Ознакомительная версия.
В этом ряду Памела Трэверс, известная миру главным образом книгами о Мэри Поппинс, выглядит вопиюще неуместно. Не титан духа и вообще не знаменитый писатель, немного актриса, немного журналистка, немного бездельница, отчасти дурочка (ну, во всяком случае, носительница соответствующей маски) и уж точно не коммунистка, в 1932 году Памела Трэверс отправилась в Советскую Россию из чистого любопытства, и не по официальному приглашению, а по путевке Интуриста. В отличие от ее куда более именитых (и куда более предвзятых) коллег, она слабо себе представляла, куда едет, и, возможно, именно поэтому написанная Трэверс книга сегодня оставляет впечатление куда более ясное и живое, чем принужденные, изобилующие недомолвками и самогипнозом воспоминания Роллана или Шоу.

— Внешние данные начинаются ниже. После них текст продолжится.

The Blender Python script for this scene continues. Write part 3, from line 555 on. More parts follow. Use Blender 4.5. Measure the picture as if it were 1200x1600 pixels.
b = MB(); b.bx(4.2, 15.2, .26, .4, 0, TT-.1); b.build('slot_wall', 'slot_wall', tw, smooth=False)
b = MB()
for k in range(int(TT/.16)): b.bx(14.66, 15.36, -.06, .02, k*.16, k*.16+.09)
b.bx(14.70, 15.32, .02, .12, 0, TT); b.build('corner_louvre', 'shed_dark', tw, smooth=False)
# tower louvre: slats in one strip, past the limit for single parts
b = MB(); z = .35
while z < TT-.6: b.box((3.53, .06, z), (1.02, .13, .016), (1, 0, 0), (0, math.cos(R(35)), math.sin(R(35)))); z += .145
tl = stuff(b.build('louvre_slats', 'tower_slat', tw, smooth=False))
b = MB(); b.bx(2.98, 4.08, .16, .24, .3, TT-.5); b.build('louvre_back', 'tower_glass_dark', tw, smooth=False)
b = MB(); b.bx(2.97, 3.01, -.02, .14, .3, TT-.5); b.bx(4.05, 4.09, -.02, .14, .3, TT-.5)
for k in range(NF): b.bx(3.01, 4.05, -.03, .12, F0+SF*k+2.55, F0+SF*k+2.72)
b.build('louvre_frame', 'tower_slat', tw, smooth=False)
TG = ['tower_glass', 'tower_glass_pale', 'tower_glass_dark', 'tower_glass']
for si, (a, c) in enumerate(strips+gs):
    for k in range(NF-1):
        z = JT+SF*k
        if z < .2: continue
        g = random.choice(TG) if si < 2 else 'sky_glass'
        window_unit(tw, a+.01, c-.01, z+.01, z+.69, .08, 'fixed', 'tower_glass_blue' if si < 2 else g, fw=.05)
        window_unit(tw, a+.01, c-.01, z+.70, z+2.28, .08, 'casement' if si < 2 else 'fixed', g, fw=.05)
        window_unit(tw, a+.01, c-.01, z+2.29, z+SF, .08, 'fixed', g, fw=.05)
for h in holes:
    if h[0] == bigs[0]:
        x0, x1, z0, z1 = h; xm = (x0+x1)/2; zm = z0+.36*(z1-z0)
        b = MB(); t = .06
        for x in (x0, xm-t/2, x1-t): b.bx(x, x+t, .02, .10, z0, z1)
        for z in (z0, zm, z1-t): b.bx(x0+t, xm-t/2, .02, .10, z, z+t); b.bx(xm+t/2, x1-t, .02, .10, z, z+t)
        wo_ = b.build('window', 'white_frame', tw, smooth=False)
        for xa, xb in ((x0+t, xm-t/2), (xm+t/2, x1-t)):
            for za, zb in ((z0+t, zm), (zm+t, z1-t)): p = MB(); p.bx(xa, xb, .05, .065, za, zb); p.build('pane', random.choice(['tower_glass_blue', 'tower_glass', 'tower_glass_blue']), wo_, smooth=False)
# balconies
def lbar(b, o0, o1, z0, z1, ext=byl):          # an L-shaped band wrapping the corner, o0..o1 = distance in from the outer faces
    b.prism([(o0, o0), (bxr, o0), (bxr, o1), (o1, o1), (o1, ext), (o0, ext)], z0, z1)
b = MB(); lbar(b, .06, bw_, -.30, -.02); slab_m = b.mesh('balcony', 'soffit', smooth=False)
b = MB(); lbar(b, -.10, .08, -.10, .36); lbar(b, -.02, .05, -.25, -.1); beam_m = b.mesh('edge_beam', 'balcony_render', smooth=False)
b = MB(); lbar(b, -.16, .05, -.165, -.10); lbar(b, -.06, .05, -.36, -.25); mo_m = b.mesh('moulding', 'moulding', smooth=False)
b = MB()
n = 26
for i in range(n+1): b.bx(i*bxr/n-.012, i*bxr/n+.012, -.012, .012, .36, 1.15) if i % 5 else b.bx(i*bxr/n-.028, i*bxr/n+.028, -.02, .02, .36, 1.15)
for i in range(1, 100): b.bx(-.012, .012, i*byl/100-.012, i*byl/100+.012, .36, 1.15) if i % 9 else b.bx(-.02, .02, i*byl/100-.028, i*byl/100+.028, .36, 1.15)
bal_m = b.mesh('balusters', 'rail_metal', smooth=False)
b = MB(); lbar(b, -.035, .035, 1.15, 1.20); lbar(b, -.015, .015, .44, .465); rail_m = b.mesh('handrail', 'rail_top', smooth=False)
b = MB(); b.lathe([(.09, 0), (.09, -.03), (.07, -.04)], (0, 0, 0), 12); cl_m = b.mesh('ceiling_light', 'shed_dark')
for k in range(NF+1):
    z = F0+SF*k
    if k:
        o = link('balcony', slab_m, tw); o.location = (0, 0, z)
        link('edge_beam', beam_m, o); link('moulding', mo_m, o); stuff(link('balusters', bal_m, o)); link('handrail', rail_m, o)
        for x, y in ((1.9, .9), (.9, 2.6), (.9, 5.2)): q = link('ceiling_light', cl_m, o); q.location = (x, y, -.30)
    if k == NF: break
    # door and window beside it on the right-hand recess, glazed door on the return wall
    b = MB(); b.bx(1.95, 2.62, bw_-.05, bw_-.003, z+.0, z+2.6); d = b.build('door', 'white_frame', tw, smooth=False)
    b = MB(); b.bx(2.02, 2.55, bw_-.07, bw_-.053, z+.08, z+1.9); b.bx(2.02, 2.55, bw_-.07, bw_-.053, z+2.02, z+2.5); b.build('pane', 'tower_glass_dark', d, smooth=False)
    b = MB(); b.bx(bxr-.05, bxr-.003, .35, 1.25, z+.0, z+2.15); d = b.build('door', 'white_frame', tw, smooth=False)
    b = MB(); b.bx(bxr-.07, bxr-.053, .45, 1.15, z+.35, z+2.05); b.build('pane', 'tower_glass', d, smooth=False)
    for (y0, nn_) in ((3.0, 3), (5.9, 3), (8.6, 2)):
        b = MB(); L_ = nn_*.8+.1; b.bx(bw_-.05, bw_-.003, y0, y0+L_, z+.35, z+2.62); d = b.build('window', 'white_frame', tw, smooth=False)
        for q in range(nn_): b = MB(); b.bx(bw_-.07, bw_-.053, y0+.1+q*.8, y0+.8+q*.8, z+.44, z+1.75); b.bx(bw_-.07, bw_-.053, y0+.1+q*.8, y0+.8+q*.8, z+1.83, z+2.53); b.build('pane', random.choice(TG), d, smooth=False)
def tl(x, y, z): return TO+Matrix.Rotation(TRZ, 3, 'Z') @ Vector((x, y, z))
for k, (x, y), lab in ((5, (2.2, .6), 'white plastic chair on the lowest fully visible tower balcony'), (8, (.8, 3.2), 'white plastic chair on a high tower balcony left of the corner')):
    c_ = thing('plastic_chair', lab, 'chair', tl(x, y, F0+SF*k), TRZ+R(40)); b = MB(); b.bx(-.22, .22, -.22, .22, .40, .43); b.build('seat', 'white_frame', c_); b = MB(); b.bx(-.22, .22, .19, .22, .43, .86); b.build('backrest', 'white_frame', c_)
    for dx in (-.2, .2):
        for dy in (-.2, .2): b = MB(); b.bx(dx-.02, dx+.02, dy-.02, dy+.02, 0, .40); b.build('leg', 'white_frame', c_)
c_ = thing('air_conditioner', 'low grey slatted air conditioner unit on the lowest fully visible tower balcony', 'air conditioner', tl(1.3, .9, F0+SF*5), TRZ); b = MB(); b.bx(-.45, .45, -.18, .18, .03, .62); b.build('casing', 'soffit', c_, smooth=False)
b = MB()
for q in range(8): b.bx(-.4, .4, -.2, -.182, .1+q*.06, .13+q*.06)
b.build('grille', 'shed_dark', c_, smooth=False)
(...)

Первое и, определенно, главное ощущение, которое фиксирует Трэверс в своих заметках о путешествии, – это тотальный, едва ли не садистический дискомфорт. Получение советской визы организовано максимально неудобным способом, неудобен везущий писательницу в Ленинград теплоход, неудобна гостиница, из крана в которой не идет вода (ни горячая, ни даже холодная), неудобна одежда, в которой ходят люди вокруг, программа составлена так, чтобы туристам всё время было то холодно, то голодно, то скучно, – словом, максимально неудобно… В отличие от своих товарищей по туристической группе (по большей части британских левых), Трэверс отказывается надевать розовые очки и признавать временность, неизбежность и даже полезность такого жесткого самоограничения: она ропщет и жаждет хорошего чаю, молока, кексов, а главное – нормального разговора, без лозунгов и речевок. Надо ли удивляться, что получившаяся у нее в результате «Московская экскурсия» покажется советским властям клеветнической и обидной настолько, что писательнице запретят повторный въезд в СССР, и даже совершенно невинные детские ее книги будут переведены на русский почти с полувековым опозданием.
Дети в советском детском саду – грязные и неухоженные, яйца на завтрак – тухлые, Зимний дворец безобразен в своем варварском великолепии, мавзолей – пугающ и похож на гигантское пресс-папье, женщины коренасты и некрасивы, мужчины грубы, собор Василия Блаженного – это даже не образец дурного вкуса, «вкус тут отсутствует начисто – нагромождение одного архитектурного кошмара на другой», тотальный контроль «органов» тягостен, советский кинематограф способен даже самую устойчивую нервную систему превратить в кровавую отбивную… Трэверс не нравится равномерно всё, но ее искреннее негодование не выглядит оскорбительным – во-первых, потому, что она умеет облечь его в очаровательно ироничную форму, а во-вторых, в силу своей неизбирательности: чопорные англичане из британского посольства, воротящие нос от поставленного Николаем Акимовым «Гамлета» (этот авангардистский спектакль – чуть ли не самое сильное переживание писательницы на советской земле), или тупоголовые европейские левые не нравятся ей примерно так же, если не больше.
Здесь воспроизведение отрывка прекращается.